Joshua's sand pit would fit well in the corner close to the house on the left-hand side of the steps. Under the rubbish, Oenone had already uncovered an old brick path, about 3ft wide, running up the left-hand side of the garden.

This is a great gift and, although it dictates a particular way of using the garden, I would be in favour of leaving it. The levels will need to be sorted out after the work on the steps but, when that is done, the whole of the area between path and the right-hand boundary can be laid to grass.

It will need to be tough grass, but Oenone was quite clear that the patch had to be green. "It's softer, nicer for Josh, I think. And nicer to look at, too." So no crushed bark.

The disadvantage of the proposed layout struck me as I was driving home. The centre of the dividing screen is going to look temptingly like a goalmouth.

Stylish Plants With Minimalist Appeal

Fatsia japonica: handsome leathery leaves, more than 1ft across, like a fig's but evergreen. Stems topped now with vast panicles of milky white flowers. It likes shelter and some shade.

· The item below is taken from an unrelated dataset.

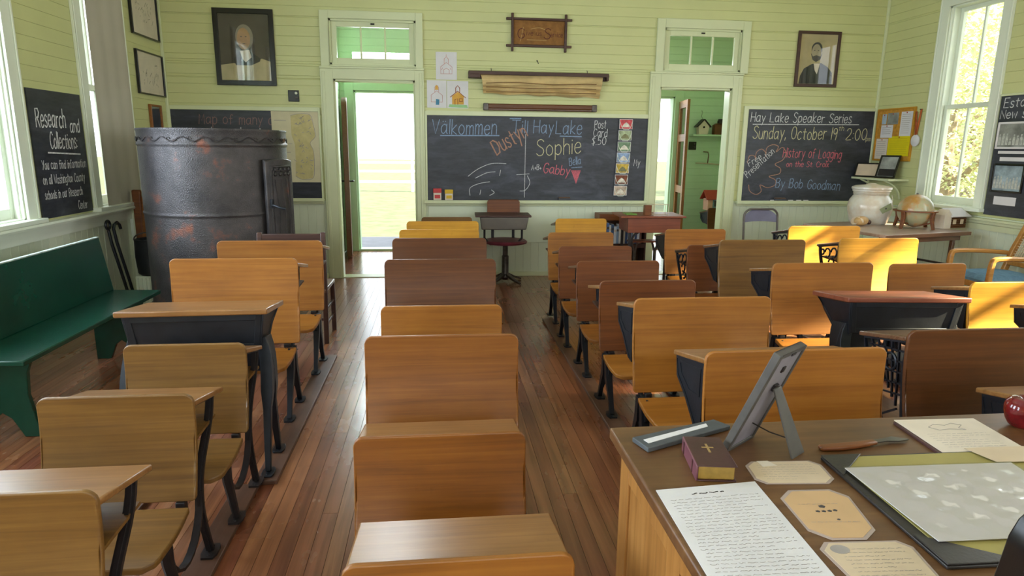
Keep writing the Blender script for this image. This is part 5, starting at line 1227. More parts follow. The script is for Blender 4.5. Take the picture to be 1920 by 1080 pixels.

Euphorbia mellifera: a fabulous spurge, much less tender than has been supposed. Sea-green leaves and brown flowers, which appear in late spring, smelling of honey.

Cordyline australis: elegant habit, like a firework frozen in mid performance. `Albertii' has sword shaped green leaves variegated with red and white.

Aralia elata`Variegata': Deciduous (and without its leaves it is VERY minimalist) but furnished from spring to autumn with pinnate leaves 3ft long. Big, flat heads of creamy flower in August and September.

Polystichum setiferum `Bevis': One of the most fabulous of all ferns, almost evergreen where it is happy, damp and shaded. Very finely cut fronds; elegant, spreading shuttlecock shape.